VIP Industries | CMP: Rs 682.70 | TP: Rs 1,020 | Upside potential: 49.40%
PL said VIP’s contribution of in-house manufacturing to overall product mix has increased from 53 per cent in FY20 to 85 per cent in FY22 and is likely to remain in the range of 75-80 per cent in FY23E. 
It believes that a rising in-house production capacity is expected to structurally elevate gross margin profile, as manufacturing profit will now accrue within the company in addition to trading profit and freight cost. The currency volatility will decline amid reduced dependency on China, PL said. 

“Moreover, target to increase export revenue share to 15 per cent coupled with an aim to scale handbags business by 5 times over next 3 years will act as key growth levers. We believe benefits of
owning the value chain will start reflecting soon, as input cost pressure has started stabilising. On the demand front, outlook continues to remain robust, and VIP is on track to achieve Rs20bn in top-line with an Ebitda margin of 18-19 per cent in FY23E. Amid emergence of new twin levers (handbags and exports), we expect sales CAGR of 15 per cent and PAT CAGR of 26 per cent over FY23-25E,” it said.

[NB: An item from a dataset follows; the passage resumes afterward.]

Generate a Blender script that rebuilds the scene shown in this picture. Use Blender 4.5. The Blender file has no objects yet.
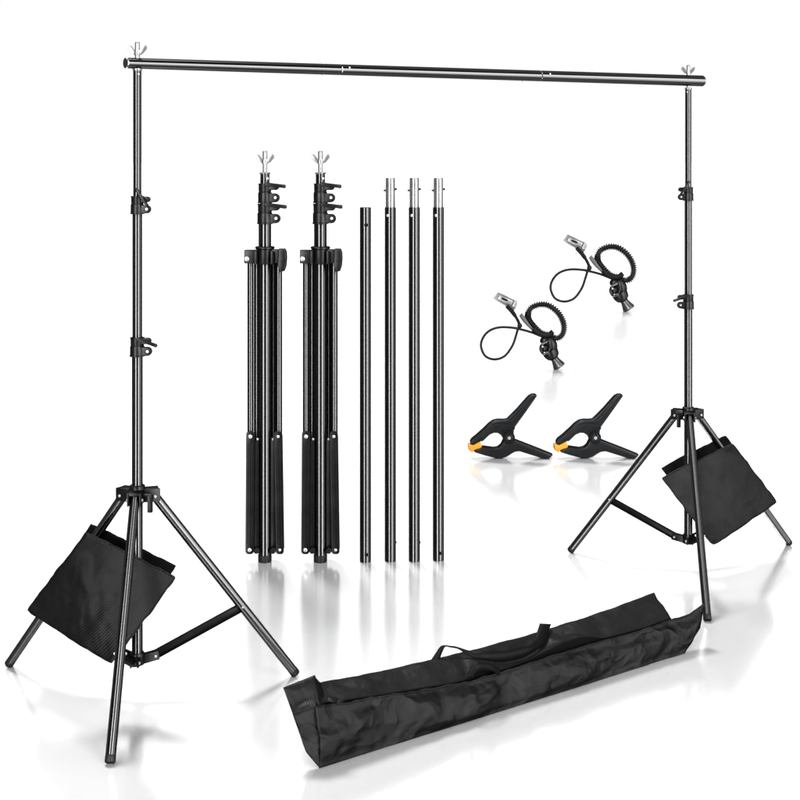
import bpy, bmesh, math, random
from mathutils import Vector, Matrix, noise
random.seed(4)
V = Vector
sc = bpy.context.scene
COL = sc.collection
PI = math.pi

# ------------------------------------------------------------------ camera
F = 1400.0; HY = 158.0; CX = 400.0; CH = 1.68        # focal length and horizon measured off the photo (800 px frame)
cam_d = bpy.data.cameras.new('camera'); cam = bpy.data.objects.new('camera', cam_d); COL.objects.link(cam)
cam.location = (0, 0, CH); cam.rotation_euler = (PI/2, 0, 0)
cam_d.sensor_width = 36; cam_d.lens = F/800*36; cam_d.shift_y = -(400-HY)/800
cam_d.clip_start = .05; cam_d.clip_end = 500
sc.camera = cam
sc.view_settings.view_transform = 'Standard'; sc.view_settings.look = 'None'; sc.view_settings.exposure = 0

def P(px, py, D):  return V(((px-CX)*D/F, D, CH-(py-HY)*D/F))
def G(px, py):     return P(px, py, F*CH/(py-HY))

# ------------------------------------------------------------------ materials
def newmat(name):
    m = bpy.data.materials.new(name); m.use_nodes = True
    m.node_tree.nodes.clear(); return m, m.node_tree.nodes, m.node_tree.links
def coated(name, dif, spec, rough, bump=0, bscale=60, var=0, weave=False, rvar=0.0, bdist=.002, aniso=0, crumple=0, cscale=9):
    m, N, L = newmat(name)
    out = N.new('ShaderNodeOutputMaterial'); add = N.new('ShaderNodeAddShader')
    d = N.new('ShaderNodeBsdfDiffuse'); g = N.new('ShaderNodeBsdfAnisotropic')
    d.inputs['Color'].default_value = (*dif, 1); g.inputs['Color'].default_value = (*spec, 1)
    g.inputs['Roughness'].default_value = rough
    L.new(d.outputs[0], add.inputs[0]); L.new(g.outputs[0], add.inputs[1]); L.new(add.outputs[0], out.inputs[0])
    if aniso:                                    # drawn tube: finish stretched along the tube's own axis
        g.inputs['Anisotropy'].default_value = aniso
        at = N.new('ShaderNodeAttribute'); at.attribute_name = 'axis'; L.new(at.outputs['Vector'], g.inputs['Tangent'])
    tc = N.new('ShaderNodeTexCoord')
    nz = N.new('ShaderNodeTexNoise'); nz.inputs['Scale'].default_value = bscale; nz.inputs['Detail'].default_value = 4
    L.new(tc.outputs['Object'], nz.inputs['Vector'])
    if var:
        mr = N.new('ShaderNodeMapRange'); mr.inputs['To Min'].default_value = 1-var; mr.inputs['To Max'].default_value = 1+var
        mr.inputs['From Min'].default_value = .3; mr.inputs['From Max'].default_value = .7
        n2 = N.new('ShaderNodeTexNoise'); n2.inputs['Scale'].default_value = bscale*.25; n2.inputs['Detail'].default_value = 5
        L.new(tc.outputs['Object'], n2.inputs['Vector']); L.new(n2.outputs[0], mr.inputs['Value'])
        for sh, c in ((d, dif), (g, spec)):
            mx = N.new('ShaderNodeVectorMath'); mx.operation = 'SCALE'; mx.inputs[0].default_value = c
            L.new(mr.outputs[0], mx.inputs['Scale']); L.new(mx.outputs[0], sh.inputs['Color'])
    if rvar:
        mr = N.new('ShaderNodeMapRange'); mr.inputs['To Min'].default_value = max(.02, rough-rvar); mr.inputs['To Max'].default_value = rough+rvar
        L.new(nz.outputs[0], mr.inputs['Value']); L.new(mr.outputs[0], g.inputs['Roughness'])
    if bump:
        b = N.new('ShaderNodeBump'); b.inputs['Strength'].default_value = bump; b.inputs['Distance'].default_value = bdist
        L.new(nz.outputs[0], b.inputs['Height']); last = b
        if weave:
            sep = N.new('ShaderNodeSeparateXYZ'); L.new(tc.outputs['Object'], sep.inputs[0])
            sx = N.new('ShaderNodeMath'); sx.operation = 'ADD'; L.new(sep.outputs[0], sx.inputs[0]); L.new(sep.outputs[1], sx.inputs[1])
            ws = []
            for s in (sx.outputs[0], sep.outputs[2]):
                mm = N.new('ShaderNodeMath'); mm.operation = 'MULTIPLY'; mm.inputs[1].default_value = 900; L.new(s, mm.inputs[0])
                si = N.new('ShaderNodeMath'); si.operation = 'SINE'; L.new(mm.outputs[0], si.inputs[0]); ws.append(si)
            pr = N.new('ShaderNodeMath'); pr.operation = 'MULTIPLY'; L.new(ws[0].outputs[0], pr.inputs[0]); L.new(ws[1].outputs[0], pr.inputs[1])
            b2 = N.new('ShaderNodeBump'); b2.inputs['Strength'].default_value = .5; b2.inputs['Distance'].default_value = .0008
            L.new(pr.outputs[0], b2.inputs['Height']); L.new(b.outputs[0], b2.inputs['Normal']); last = b2
        if crumple:                                 # sharp-edged facets of creased cloth
            mp = N.new('ShaderNodeMapping'); mp.inputs['Scale'].default_value = (cscale*.75, cscale*.75, cscale*1.5); mp.inputs['Rotation'].default_value = (0, .55, .6)
            n3 = N.new('ShaderNodeTexNoise'); n3.inputs['Scale'].default_value = 5; n3.inputs['Detail'].default_value = 4
            L.new(tc.outputs['Object'], n3.inputs['Vector'])
            wa = N.new('ShaderNodeVectorMath'); wa.operation = 'MULTIPLY_ADD'; wa.inputs[1].default_value = (.22, .22, .22)
            L.new(n3.outputs['Color'], wa.inputs[0]); L.new(tc.outputs['Object'], wa.inputs[2]); L.new(wa.outputs[0], mp.inputs[0])
            hs = None
            for k_, (sc2, w2) in enumerate(((1.0, 1.0), (2.3, .4))):
                vo = N.new('ShaderNodeTexVoronoi'); vo.feature = 'F1'; vo.inputs['Scale'].default_value = sc2
                L.new(mp.outputs[0], vo.inputs['Vector'])
                mm = N.new('ShaderNodeMath'); mm.operation = 'MULTIPLY'; mm.inputs[1].default_value = w2; L.new(vo.outputs['Distance'], mm.inputs[0])
                if hs is None: hs = mm
                else:
                    aa = N.new('ShaderNodeMath'); aa.operation = 'ADD'; L.new(hs.outputs[0], aa.inputs[0]); L.new(mm.outputs[0], aa.inputs[1]); hs = aa
            b3 = N.new('ShaderNodeBump'); b3.inputs['Strength'].default_value = 1; b3.inputs['Distance'].default_value = crumple
            L.new(hs.outputs[0], b3.inputs['Height']); L.new(last.outputs[0], b3.inputs['Normal']); last = b3
        L.new(last.outputs[0], d.inputs['Normal']); L.new(last.outputs[0], g.inputs['Normal'])
    return m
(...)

Westlife Development | CMP: Rs 781.25 | TP: Rs 847 | Potential upside: 8% 
Thanks to a 16 per cent upside in the last one month, PL’s target on Westlife Development suggests a single digit potential upside ahead. 

Westlife has accelerated its historical store expansion from 20-25 stores to 40-50 stores a year and looks to open 200-plus new stores in the next 3-4 years, PL said. This is seen taking Westlife’s store could to 500-plus. 

Initiatives like fried chicken, Gourmet burgers and McCafe (present in 80 per cent restaurants, value pricing) with its premium quality are margin accretive and will boost profitability, PL said.

“We believe rising footfalls in stores and sustained traction in convenience channel sales will drive operating leverage and enable sales CAGR of 27.3 per cent over FY22-25 with an EPS of Rs 8.3 in FY23, Rs 11.5 in FY24 and 15 per cent in FY25,” PL said.